BARCELONA, Spain — In a major escalation of Spain’s territorial conflict, Catalan lawmakers approved the region’s independence on Friday, a move that was quickly countered by a vote in the Spanish Senate authorizing the government to take direct control of the fractious region and remove its separatist leadership.
The dueling actions set up a potential showdown over the weekend, as Spain careened into its greatest constitutional crisis since it embraced democracy in 1978.
The Senate voted 214 to 47 to invoke Article 155 of Spain’s Constitution, granting Prime Minister Mariano Rajoy a package of extraordinary powers to suppress Catalonia’s independence drive.
In a speech on Friday before the vote, Mr. Rajoy had said he had “no alternative” because the Catalan leader, Carles Puigdemont, and his separatist cabinet had pursued an illegal and unilateral path that was “contrary to the normal behavior in any democratic country like ours.”

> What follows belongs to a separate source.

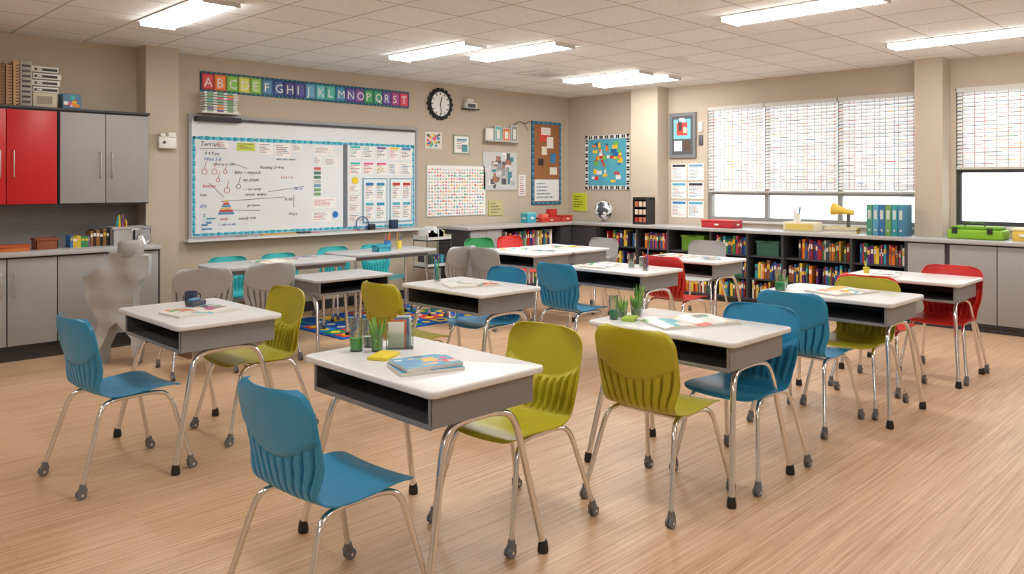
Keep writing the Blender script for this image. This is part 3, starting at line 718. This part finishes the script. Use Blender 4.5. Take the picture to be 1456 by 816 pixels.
# ------------------------------------------------------------------ counter objects
Z = .92
def pencil_cup(x, y, z, r=.035, h=.1, col=C(60, 150, 110), n=7, glass=False, name='pencil_cup'):
    b = MB(); b.lathe([(0, 0), (r*.88, 0), (r, h), (r-.003, h), (r*.86, .004), (0, .004)], 0, 0, 1 if glass else 0, col, 20)
    for i in range(n):
        a = random.uniform(0, 6.28); q = r*.55; t = r*.9; L = h+random.uniform(.04, .09)
        p0 = Vector((q*math.cos(a)*.5, q*math.sin(a)*.5, .006)); p1 = Vector((t*math.cos(a), t*math.sin(a), L)); c = random.choice(BRIGHT)
        b.tube([p0, p1], .0038, 0, c, 6); b.tube([p1, p1+(p1-p0).normalized()*.012], [.0038, .0008], 0, C(225, 195, 150), 6)
    b.obj(name, [PAINT, GLASS], (x, y, z))
def box_obj(name, x0, x1, y0, y1, z0, z1, col, lid=None, mat=PAINT):
    b = MB(); b.box(x0, x1, y0, y1, z0, z0+(z1-z0)*.8, 0, col, bev=.006)
    b.box(x0-.006, x1+.006, y0-.006, y1+.006, z0+(z1-z0)*.8, z1, 0, lid or col, bev=.006)
    b.box((x0+x1)/2-.03, (x0+x1)/2+.03, y0-.010, y0-.004, z0+(z1-z0)*.35, z0+(z1-z0)*.55, 0, C(235, 235, 230))
    b.box(x0-.010, x0-.004, (y0+y1)/2-.03, (y0+y1)/2+.03, z0+(z1-z0)*.35, z0+(z1-z0)*.55, 0, C(235, 235, 230))
    b.obj(name, [mat])
def book_stack(name, x, y, z, n, sx=.22, sy=.16, cols=None, rot=0):
    b = MB(); zz = 0
    for i in range(n):
        t = random.uniform(.012, .03); M = Matrix.Rotation(random.uniform(-.25, .25), 4, 'Z'); c = random.choice(cols or BOOKC)
        b.box(-sx/2, sx/2, -sy/2, sy/2, zz, zz+.002, 0, c, M=M); b.box(-sx/2+.004, sx/2-.004, -sy/2+.002, sy/2-.004, zz+.002, zz+t-.002, 0, C(238, 234, 224), M=M)
        b.box(-sx/2, sx/2, -sy/2, sy/2, zz+t-.002, zz+t, 0, c, M=M); b.box(-sx/2, sx/2, -sy/2-.001, -sy/2+.002, zz, zz+t, 0, c, M=M); zz += t
    b.obj(name, None, (x, y, z), rot)
book_stack('notebook_stack', 1.70, 7.72, Z, 3, .26, .18, [C(190, 90, 50), C(160, 70, 50), C(210, 120, 60)])
book_stack('notebook_stack', 1.40, 7.75, Z, 2, .26, .18)
bin_('brown_basket', 1.97, 7.78, Z, .17, .15, .1, C(140, 80, 52))
def upright_books(name, x0, x1, y, z, h, cols, d=.14):
    b = MB(); x = x0
    while x < x1-.005:
        t = min(random.uniform(.018, .035), x1-x); hh = h*random.uniform(.85, 1); c = random.choice(cols)
        b.box(x, x+t-.001, y-d/2, y+d/2, 0, hh, 0, c); b.box(x+.003, x+t-.004, y-d/2-.001, y-d/2, hh*.6, hh*.8, 0, random.choice([C(240, 235, 220), C(220, 180, 60)])); x += t
    b.obj(name, None, (0, 0, z))
upright_books('small_book_set', 2.16, 2.32, 7.8, Z, .11, [C(60, 140, 80), C(60, 120, 180), C(210, 180, 60), C(190, 80, 60), C(140, 90, 160)])
upright_books('small_book_set', 2.34, 2.50, 7.85, Z, .16, [C(60, 35, 30), C(110, 60, 40), C(40, 35, 35), C(150, 110, 60)])
bin_('pencil_bin', 2.60, 7.8, Z, .18, .18, .17, C(175, 175, 175))
b = MB()
for i in range(16):
    p0 = Vector((random.uniform(-.06, .06), random.uniform(-.06, .06), .01)); p1 = p0+Vector((random.uniform(-.03, .03), random.uniform(-.03, .03), random.uniform(.2, .27)))
    b.tube([p0, p1], .006, 0, random.choice(BRIGHT+[C(230, 190, 60)]), 6)
b.obj('pencils', None, (2.60, 7.8, Z))
bin_('pencil_bin', 2.79, 7.84, Z, .15, .17, .17, C(160, 160, 162))
b = MB(); b.lathe([(0, 0), (.055, 0), (.06, .01), (.05, .05), (.028, .085), (.03, .1), (.0, .105)], 0, 0, 0, seg=24)
b.tube(fillet([(.0, 0, .10), (0, 0, .15), (-.09, -.03, .15), (-.09, -.03, .11)], .03), .008, 0); b.tube(fillet([(.05, 0, .02), (.1, 0, .05), (.08, 0, .1), (.03, 0, .09)], .02), .006, 0)
b.obj('steel_pitcher', [STEEL], (2.72, 7.62, Z))
T0 = 2.17
b = MB()
for i in range(11): b.box(1.22+i*.055, 1.265+i*.055, 7.86, 8.1, 0, .37+.02*math.sin(i*2), 0, [C(176, 140, 104), C(196, 160, 120), C(150, 112, 80)][i % 3])
for i in range(11):
    for k in range(14): b.tube([(1.24+i*.055, 7.855, .01+k*.026), (1.265+i*.055, 7.850, .02+k*.026)], .004, 0, C(110, 80, 58), 5)
b.obj('wicker_magazine_files', None, (-.02, 0, T0))
b = MB(); z = 0
b.box(1.90, 2.09, 7.86, 8.08, 0, .13, 0, C(200, 190, 172), bev=.004); b.box(1.93, 2.05, 7.858, 7.86, .03, .10, 0, C(150, 140, 122))
b.box(1.80, 1.895, 7.86, 8.08, 0, .40, 0, C(170, 165, 155), bev=.004)
for i in range(8): b.box(1.815, 1.88, 7.857, 7.86, .03+i*.045, .05+i*.045, 0, C(70, 70, 72))
for i in range(4):
    z = .132+i*.06; b.box(1.90-.01*(i % 2), 2.10+.012*(i % 3), 7.86, 8.08, z, z+.05, 0, C(226, 224, 218), bev=.004); b.box(1.91, 2.09, 7.857, 7.86, z+.012, z+.034, 0, C(60, 60, 62)); b.box(1.93, 1.97, 7.855, 7.857, z+.016, z+.03, 0, C(210, 210, 205))
b.obj('binder_stack', None, (0, 0, T0))
b = MB(); b.box(2.14, 2.29, 7.88, 8.02, 0, .14, 0, C(90, 130, 160), bev=.004)
for i in range(12): x = 2.145+random.random()*.10; zz = .01+random.random()*.09; b.box(x, x+.035, 7.878-.0001*i, 7.88, zz, zz+.03, 0, random.choice(BRIGHT+[C(240, 240, 235)]))
b.obj('picture_box', None, (0, 0, T0))
box_obj('teal_box', 8.18, 8.36, 7.86, 8.0, Z, Z+.15, C(70, 170, 190), C(120, 200, 205))
box_obj('red_box', 8.42, 8.83, 7.8, 8.0, Z, Z+.07, C(200, 60, 50), C(215, 80, 65))
box_obj('red_box', 8.86, 9.08, 7.78, 8.0, Z, Z+.09, C(205, 70, 60), C(190, 50, 45))
b = MB(); b.box(8.5, 8.62, 7.85, 7.95, 0, .05, 0, C(230, 120, 100), bev=.005); b.box(8.66, 8.8, 7.84, 7.94, 0, .12, 0, C(190, 50, 45), bev=.006); b.obj('eraser_box', None, (0, 0, Z+.0705))
# globe
b = MB(); b.lathe([(0, 0), (.09, 0), (.09, .012), (.02, .03), (.012, .05), (0, .05)], 0, 0, 1, seg=24)
R = .135; prof = [(R*math.sin(math.pi*i/20), .18-R*math.cos(math.pi*i/20)) for i in range(21)]
b.lathe(prof, 0, 0, 0, seg=32)
b.tube([(.15*math.cos(t), 0, .18+.15*math.sin(t)) for t in [math.radians(-90+i*12) for i in range(16)]], .005, 1, seg=8)
gm, nt, bs = newmat('globe_map'); tc = nt.nodes.new('ShaderNodeTexCoord'); n = nt.nodes.new('ShaderNodeTexNoise'); n.inputs['Scale'].default_value = 14; cr = nt.nodes.new('ShaderNodeValToRGB')
cr.color_ramp.interpolation = 'CONSTANT'; cr.color_ramp.elements[1].position = .5; cr.color_ramp.elements[0].color = C(235, 235, 235); cr.color_ramp.elements[1].color = C(60, 66, 74)
nt.links.new(tc.outputs['Object'], n.inputs['Vector']); nt.links.new(n.outputs['Fac'], cr.inputs[0]); nt.links.new(cr.outputs[0], bs.inputs['Base Color'])
b.obj('desk_globe', [gm, STEEL], (9.08, 7.18, Z))
b = MB(); b.box(9.0, 9.19, 6.36, 6.6, 0, .02, 0, C(40, 38, 38)); b.box(9.17, 9.19, 6.36, 6.6, .02, .36, 0, C(45, 42, 42)); b.box(9.0, 9.19, 6.36, 6.6, .34, .38, 0, C(35, 33, 33), bev=.004)
for s in (6.36, 6.585): b.box(9.0, 9.17, s, s+.015, .02, .34, 0, C(45, 42, 42))
for r in range(3):
    b.box(9.0, 9.17, 6.375, 6.585, .02+r*.11, .028+r*.11, 0, C(50, 46, 46))
    for c in range(3): b.cyl((9.03, 6.41+c*.07, .03+r*.11), (9.03, 6.41+c*.07, .10+r*.11), .028, 0, random.choice([C(170, 50, 40), C(220, 200, 180), C(190, 110, 80)]), 14)
b.obj('coffee_pod_rack', None, (0, 0, Z))
box_obj('red_toolbox', 9.0, 9.25, 5.05, 5.50, Z, Z+.10, C(190, 45, 50), C(205, 70, 70))
b = MB(); b.box(9.05, 9.25, 4.0, 4.4, 0, .11, 0, C(236, 226, 196), bev=.005); b.box(9.04, 9.05, 4.03, 4.37, .02, .09, 0, C(225, 200, 110)); b.obj('cardboard_box', None, (0, 0, Z))
pencil_cup(9.15, 4.27, Z+.1105, .045, .1, C(238, 238, 234), 9)
book_stack('magazine_pile', 9.12, 3.72, Z, 3, .22, .36, [C(70, 60, 50), C(200, 170, 60), C(60, 90, 110)])
b = MB(); M = Matrix.Translation((9.15, 3.60, Z+.235)) @ Matrix.Rotation(math.radians(-80), 4, 'X')
b.lathe([(.025, 0), (.03, .0), (.035, .1), (.05, .17), (.075, .24), (.068, .24), (.045, .17), (.03, .1), (.02, .005)], 0, 0, 0, C(240, 205, 90), 24, M)
b.box(9.13, 9.17, 3.64, 3.67, Z+.07, Z+.22, 0, C(90, 90, 92))
b.obj('megaphone')
b = MB(); y = 2.99; cs = [C(70, 130, 160), C(60, 150, 160), C(110, 160, 90), C(60, 110, 160), C(90, 160, 190), C(80, 150, 120)]
for i in range(6):
    b.box(8.96, 9.22, y, y+.062, 0, .34, 0, cs[i], bev=.004); b.box(8.958, 8.96, y+.015, y+.047, .18, .28, 0, C(200, 212, 210)); b.cyl((8.957, y+.031, .06), (8.96, y+.031, .06), .012, 0, C(200, 200, 200), 12); y += .066
b.obj('ring_binder_row', None, (0, 0, Z))
b = MB(); b.box(9.0, 9.28, 2.07, 2.58, 0, .10, 0, C(130, 180, 45), bev=.02, seg=3); b.box(9.02, 9.26, 2.10, 2.55, .10, .135, 0, C(110, 160, 40), bev=.012, seg=3)
b.tube(fillet([(9.05, 2.24, .13), (9.05, 2.24, .165), (9.05, 2.42, .165), (9.05, 2.42, .13)], .02), .008, 0, C(60, 90, 30), 8)
for yy in (2.16, 2.48): b.box(8.99, 9.0, yy, yy+.05, .06, .12, 0, C(40, 50, 40))
b.obj('green_carry_case', None, (0, 0, Z))
box_obj('yellow_tissue_box', 9.05, 9.22, 1.82, 2.0, Z, Z+.13, C(225, 190, 80), C(240, 225, 180))

# supply cart
b = MB()
for z in (.12, .45, .78):
    b.box(-.2, .2, -.14, .14, z, z+.015, 0, C(215, 215, 212))
    for s in (-1, 1): b.box(s*.2, s*.19, -.14, .14, z, z+.07, 0, C(215, 215, 212)); b.box(-.2, .2, s*.14, s*.13, z, z+.05, 0, C(215, 215, 212))
for i in (-1, 1):
    for j in (-1, 1): b.cyl((i*.195, j*.135, .04), (i*.195, j*.135, .86), .009, 1, seg=8); b.cyl((i*.195, j*.135-.01, .022), (i*.195, j*.135+.01, .022), .022, 2, seg=14)
for i in range(12): x = random.uniform(-.16, .1); b.box(x, x+.05, -.1, .08, .795, .85+random.random()*.12, 0, random.choice([C(235, 235, 232), C(220, 225, 225), C(200, 200, 200), C(230, 220, 150)]))
for i in range(6): x = -.17+i*.055; b.box(x, x+.045, -.1, .08, .465, .6, 0, random.choice(BOOKC))
b.obj('supply_cart', [PAINT, CHROME, CASTER], (6.25, 7.66, 0))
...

Undeterred by the government’s threat, and after a bitter debate, separatists in the Catalan Parliament passed a resolution to “create a Catalan republic as an independent state.” Lawmakers opposed to independence walked out of the chamber in protest before the vote.
Mr. Puigdemont came close on Thursday to calling early regional elections, but dropped the idea and instead told Catalonia’s Parliament that it would make a decision on independence the next day. He leads a fragile separatist coalition that has 72 of the body’s 135 seats.
During the debate that preceded the vote, Catalan lawmakers traded accusations and in turn described the occasion as “historic” and “happy,” or else “tragic” and a serious violation of Spain’s Constitution.
Addressing the Catalan Parliament in Spanish, Carlos Carrizo, a lawmaker from Ciudadanos, a party that opposes secession, told Mr. Puigdemont and separatist lawmakers that, far from creating a new Catalan republic, “you will go down in history for having fractured Catalonia and for sinking the institutions of Catalonia.